Cut Worms – Transmitter (Jagjaguwar) (13th Floor Album Review)

Transmitter is Cut Worms’, aka Max Clarke, fifth foray into the recordsphere that includes three long players – Hollow Ground (2018), Nobody Lives Here Anymore (2020), and a self-titled album in 2023, with debut EP, Alien Sunset, released in 2017.

Those earlier releases conjoured a sound from a bygone America: ‘60s folk pop, the Hollies, the Beach Boys (less the harmonies) and many others, all naive by today’s standards, and one that fitted the lo-fi, home-recorded, almost nostalgic vibe that Clarke practiced.

For Transmitter, Clarke took up an offer from Wilco cornerstone Jeff Tweedy to visit his Loft Studios in Chicago to lay down some tracks, made while Cut Worms were supporting during a tour in the summer of ‘24. 

Tweedy’s contribution is all over Transmitter with credits for production and guitars, and the result is a more mature collection of songs than Clarke’s earlier forays and a swing toward the Alt. Country feel of Wilco.

Clarke’s music shines through, however, with his iconoclastic observations coursing through the lyrics. He is influenced by poetry (the name Cut Worms comes from 18th century poet William BlakeThe cut worm forgives the plow) and credits Carl Sagan’s  novel Contact for the ideas behind the album.

Earth receives communication from a distant star system, and it turns out to be an old TV broadcast sent back with an encrypted message,” Clarke is quoted on the Jagjaguwar website. “I liked the idea that songs could work the same way: like beams of light carrying a message you just have to tune in to feel.”

The opener, Worlds Unknown, is a bright, jaunty and hopeful sounding love song – From around the corner of my street Arising this vision of you… And you turned back With a look that Made my heart pound ‘til it broke… oh-oh no, I could see You looking right through me.

Worlds Unknown sets the tone for the album – the fragility of existence, filled with hope, but with anxiety that it could all turn to shit.

Clarke’s imagery is peculiar, unique and fitting.
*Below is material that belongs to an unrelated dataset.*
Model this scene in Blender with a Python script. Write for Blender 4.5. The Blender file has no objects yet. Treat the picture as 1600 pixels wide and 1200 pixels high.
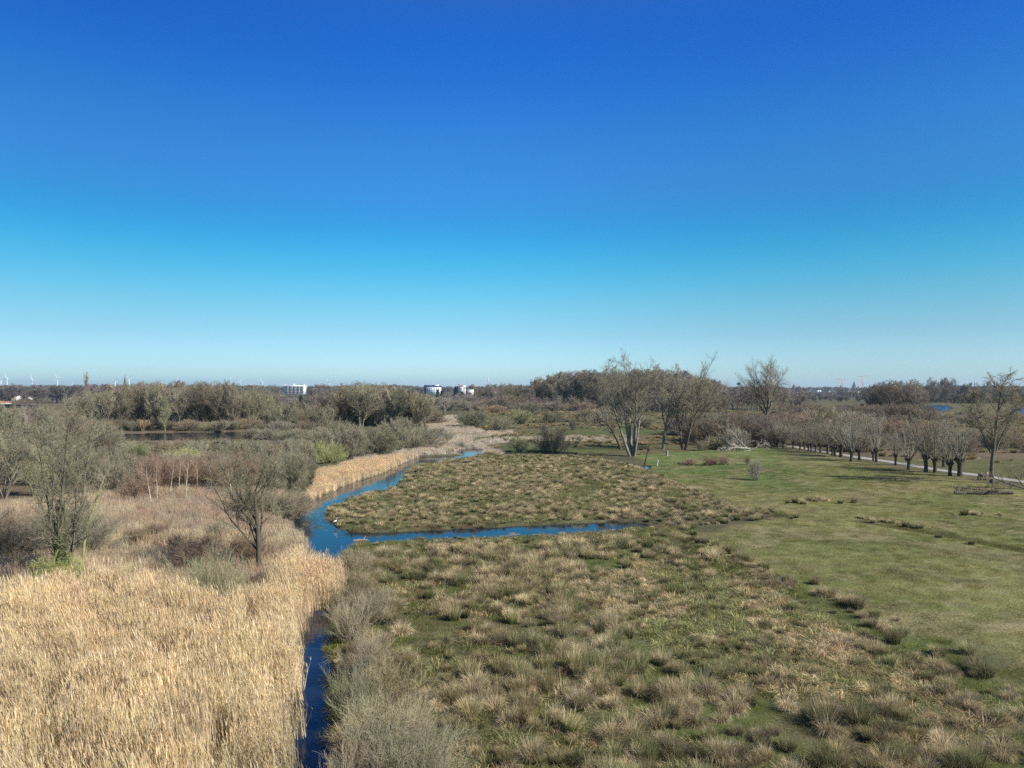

Evil Twin opens with – Like a hammer falling down on a lifetime of love, Like the teeth chewing on a styrofoam cup. 

Tweedy fills the spaces where awkwardness might lurk with layers of guitar, Clarke sings – From the east to the west, Morning rise, evening rest, And the day is gone.

It’s almost a perfect blend of winsome wordplay and glittering guitar. You know you should feel bad about the storyline, but you kinda feel good about the music.

“Amid all the darkness and existential dread, the human spirit’s prevailing conviction is that despite everything, somehow it will all work out, because what other choice is there?” Clarke is again quoted on his record label’s blurb.

Clarke paints wonderful pictures with his words. Vivid portrayals that spark the imagination. 

Drinking straight from an hourglass, In the shadow of an old underpass – he’s singing on Walk in an Absent Mind, a song about stagnation and repetition – Save your premonitions, It’s never what you think…

In Windows on the WorldIn the plate glass, my reflection, Seeing something is missing. And I feel like I’m stuck on the inside of a television. It’s a sad and beautiful world – On a clear day you can see almost forever.

Looking on as the sun falls down on the lawn, rolls around the grass then down to the palms – It’s an exquisite world Clarke creates in Don’t Look Down, another plea for a hopeful future, but filled with apprehension and doubt.

Tweedy’s work never overshadows Clarke’s voice, but it does make for an absorbing backdrop of complexity, rhythm and style that elevates this album to one of real standing.

The closing track, Dream, Clarke is alone with a piano (and some harmony) musing on the value and meaning of dreams, but tinged with possibility that they are, in the end, just indulgent flirtations – What if I can’t find my way back home to you, What did I expect, I guess I always knew. Something I was hiding from myself. Wish that I could show you how it fell…

Clarke and Tweedy have created a rich and appealing collection off 10 songs that explore the nature and ambiguity of feeling, love, belonging and hope woven through familiar-sounding but expertly crafted music that sits comfortably in the world of alternative country.

And while truth and meaning can, at times, be hard to discover, Clarke recommends caution when putting the message out. “Whatever you put out into the world will find resonance,” he’s quoted again. “Everyone is emitting signals and vibrations, so be mindful of what you’re sending.”

Clarke’s signals and vibrations are thoughtful and considered. Tune in, stay a while, and be exposed to his world. It might reveal something that may not be entirely comfortable, but it will definitely be interesting.